Courtesy Photo
Written & directed by Theodore Witcher

Starring Larenz Tate, Nia Long, Isaiah Washington, Bill Bellamy & Lisa Nicole Carson.

"love jones"

Opened: March 14, 1997 | Rated: R


What if the cast of "Friends" was black, and instead of wise-cracking in a coffee house they instead hung out in a subterranean beat poet bar, waxing philosophic about the elusiveness of love?

Then you'd have "love jones," an urban romance from first-time writer-director Theodore Witcher that tries so hard to show a different side of the black experience that it neglects the heart of its story.

Starring Larenz Tate and Nia Long as two on again, off again lovers, "love jones" takes place among the intellectuals of Chicago's black arts community. It's a welcome effort to up the IQ quotient of films aimed at an African American audience, but Witcher gets so wrapped up in waxing profound with dime-store philosophy that the romantic story's centerpiece becomes mechanical.

Tate ("Menace 2 Society") and Long ("Friday") could be an appealing screen couple, but their rocky courtship follows that most trite formula of modern movie romance: It's about a guy who cheats and plays off his feelings and the girl who takes him back even though he hasn't changed a bit.

Tate is Darius, a poet and struggling novelist who doesn't appear to have a day job. He meets Nina, a photographer who also seems to have days off, at a poetry bar and they proceed to sort of fall in love while trying hard to play it cool.

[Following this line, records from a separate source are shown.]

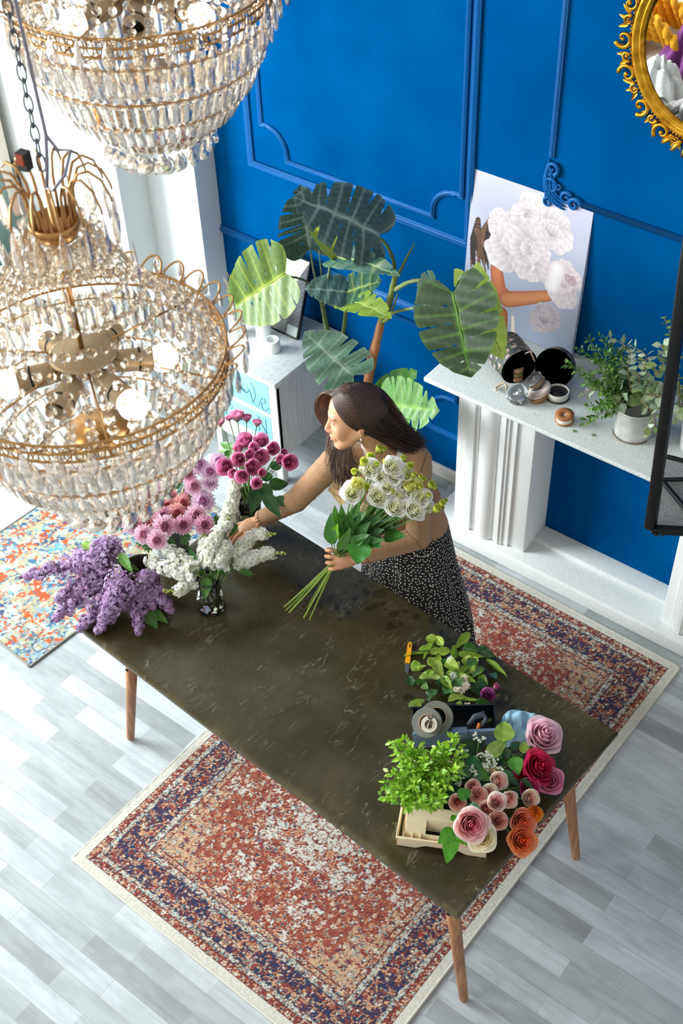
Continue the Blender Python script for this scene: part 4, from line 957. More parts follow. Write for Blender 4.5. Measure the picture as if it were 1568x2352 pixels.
def gs(a, off, r, turns, a0, w0, sgn):
    x = mc[0] + (ma + off) * math.cos(a); z = mc[2] + (mbz + off) * math.sin(a); p, ww = spiral((x, -.018, z), r, turns, a0 + a, w0, sgn=sgn); mb.tube(p, ww, 8); mb.ell((x, -.022, z), w0 * .8, n=8, m=6)
for i in range(18):
    a = i / 18 * 2 * PI + .1; s_ = 1 if i % 2 else -1
    gs(a, .052, .032, 1.2, .4 * s_, .0085, s_); gs(a + .17, .042, .018, 1.0, 2 * s_, .006, -s_)
    for k in range(3):
        b_ = a + .10 + .05 * k; o0 = .04; c_ = V3((mc[0] + (ma + o0) * math.cos(b_), -.012, mc[2] + (mbz + o0) * math.sin(b_))); d = V3((math.cos(b_ + (k - 1) * .5), -.25, math.sin(b_ + (k - 1) * .5)))
        t_ = MB(); leafmb(t_, c_, d, .042, .016, (0, -1, 0), (1, 1, 1), None, .3, .25, 0, 7, 3); mb.addm(t_, np.eye(4))
for k in range(7):
    a = -PI / 2 + (k - 3) * .09; c_ = V3((mc[0] + (ma + .035) * math.cos(a), -.02, mc[2] + (mbz + .035) * math.sin(a))); d = V3((math.cos(a + (k - 3) * .22), -.1, math.sin(a + (k - 3) * .22))); mb.tube([c_, c_ + d * .03, c_ + d * .05], [.006, .009, .007], 8)
obj('carved_ornament', mb, M_gold, mir)
# what the mirror looks back at: an armchair with blankets, left of the picture
m = M_wool = vcmat('wool', .95, bumpscale=90, bs=.8, bd=.01)
arm = thing('armchair', 'cream armchair piled with blankets, seen in the gilt mirror', 'armchair', (.12, -3.62, 0))
mb = MB(); mb.box2((-.25, -4.0, .18), (.5, -3.25, .45), bevel=.05); obj('seat', mb, mat('cream_upholstery', 'd8d2c6', rough=.9), arm)
for a, b in (((-.27, -4.1, .1), (.52, -3.95, .85)), ((-.33, -4.05, .1), (-.22, -3.3, .62)), ((.47, -4.05, .1), (.58, -3.3, .62))):
    mb = MB(); mb.box2(a, b, bevel=.045); obj('side', mb, bpy.data.materials['cream_upholstery'], arm)
for x, y in ((-.24, -3.32), (.48, -3.32), (-.24, -4.02), (.48, -4.02)):
    mb = MB(); mb.box2((x - .02, y - .02, 0), (x + .02, y + .02, .14)); obj('leg', mb, M_oak, arm, False)
def heap(label, name, cx, cy_, z0, rx, ry, rz, col, seed, knit=False):
    mb = MB()
    if knit:
        for j in range(9):
            zz = z0 + rz * (j % 5) * .2; yy = cy_ - ry + 2 * ry * j / 8
            pts = [(cx - rx + 2 * rx * i / 40, yy + .02 * math.sin(i * .6 * 2), zz + rz * .5 * math.sin(PI * i / 40) + .012 * math.cos(i * 1.2)) for i in range(41)]
            mb.tube(pts, [.026 * (.75 + .35 * abs(math.sin(i * .8))) for i in range(41)], 9, col)
    else:
        def fn(U, W_):
            a = U * 2 * PI; r_ = 1 + .22 * np.sin(a * 5 + seed) * W_ + .12 * np.sin(a * 11 + seed * 2) * W_; h = (1 - W_ ** 2) * rz + .025 * np.sin(W_ * 13 + a * 3 + seed) + .02 * np.sin(a * 7)
            return np.stack([cx + rx * W_ * r_ * np.cos(a), cy_ + ry * W_ * r_ * np.sin(a), z0 + np.maximum(h, .0)], -1)
        mb.grid(fn, 90, 30, col, True)
    return tag(obj(name, mb, M_wool), label, 'blanket')
heap('chunky yellow knitted blanket on the armchair in the mirror', 'knitted_blanket', .0, -3.72, .5, .25, .2, .3, 'e8a818', 1, True)
heap('crumpled purple cloth on the armchair in the mirror', 'cloth', .3, -3.62, .5, .2, .2, .36, '7d3d7c', 2)
heap('folded white towels on the armchair in the mirror', 'towel', .22, -3.36, .455, .2, .11, .2, 'dcdcd6', 3)
# ================================================================ BY THE SIDE WALL
lg_ = .602
pa = V3(at(78, 425, 0, -1.45)); 
def portrait(x, y):
    t = (y / .5)[..., None]; c = V3(lin('55716a')) * (1 - t) + V3(lin('7f9b96')) * t; c = c * (.85 + .3 * fbm(x * 6, y * 6, 2))[..., None]
    c = blob(c, x, y, [(.30, .33), (.33, .36)], [.05, .04], '4a3a33', '2c2422'); c = blob(c, x, y, [(.27, .30), (.27, .22)], [.035, .03], 'd8b79e', 'b3917c')
    for i in range(70):
        a = -1.9 + 2.6 * i / 70 + .3 * math.sin(i * 7); r0 = .05 + .03 * (i % 5); r1 = r0 + .07; o_ = (.30, .22)
        c = blob(c, x, y, [(o_[0] + r0 * math.cos(a), o_[1] + r0 * math.sin(a)), (o_[0] + r1 * math.cos(a + .2), o_[1] + r1 * math.sin(a + .2))], [.008, .003], ['e6e0cc', 'cfc6ac', 'f0ecdf'][i % 3], 'b3aa90')
    return c
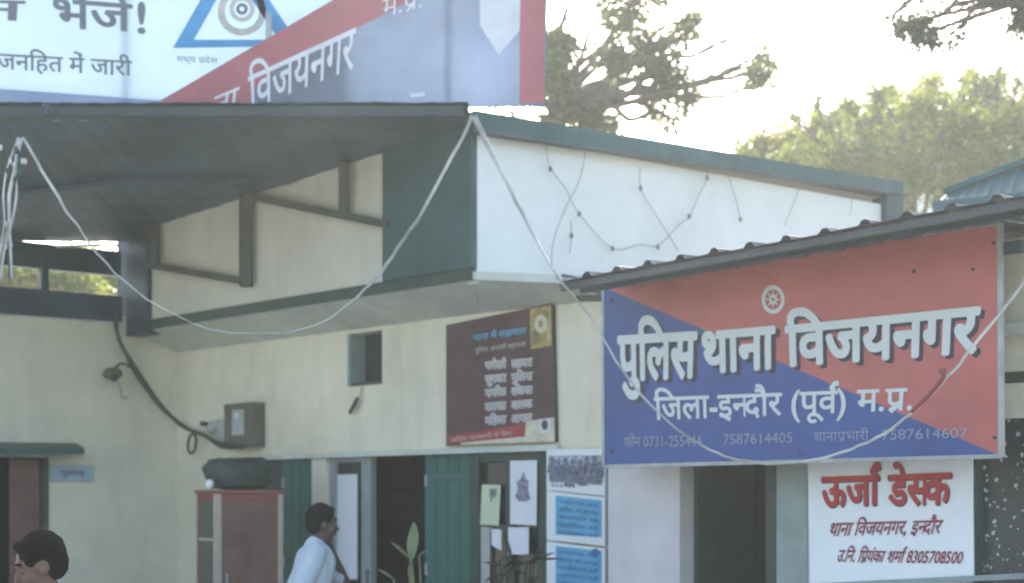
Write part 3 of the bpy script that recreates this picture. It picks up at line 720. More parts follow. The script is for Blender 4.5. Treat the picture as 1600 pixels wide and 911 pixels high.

Confiding in their circle of friends (Isaiah Washington, Bill Bellamy, Lisa Nicole Carson and assorted others), they betray the assembly line script-writing as they relay their first night together.

"I can't even describe it," says Nina. "It defies description," says Darius. This from folks who night after night read and write poetry?

The story takes us on a well-traveled road that includes such familiar stops as the "Where Is This Going?" talk, the Break Up and Take Other Dates To Your Old Haunts passage, and the Guy Begging To Get Her Back While Disguising His Groveling As a Grand Romantic Gesture scene.

The major conflict comes when Nina's ex invites her to visit him in New York and try to patch things up. Nina goes, Darius takes it personally and starts sleeping with an anonymous girl who has no speaking lines. Nina returns having decided her ex should stay her ex, sees Darius with the nobody girl and begins dating one of his friends. We've seen it all before.

It doesn't help that the chemistry between the two leads is quite flat. Darius and Nina never take each other seriously, so why should we? Even when they talk about their future, their relationship, he's constantly trying to be slick, while she tries to be Teflon.

But we know it must be love because the sex scenes are shot in slow motion.

"love jones" will probably do business, so this probably won't be the last time we hear from Witcher. He has definite potential as a filmmaker and his sophomore effort will doubtless be more polished, but John Singleton he ain't.

His love story is forced, as are his attempts to tie his bohemian characters in their black urban roots. Witcher felt obligated to explore some kind of race issue and thus inserts a hollow scene of Darius, in his upscale apartment, arguing with a delivery company on the phone about bringing a package to his "black neighborhood."

It is the most obvious example how "love jones" is held back by it's many contrived elements.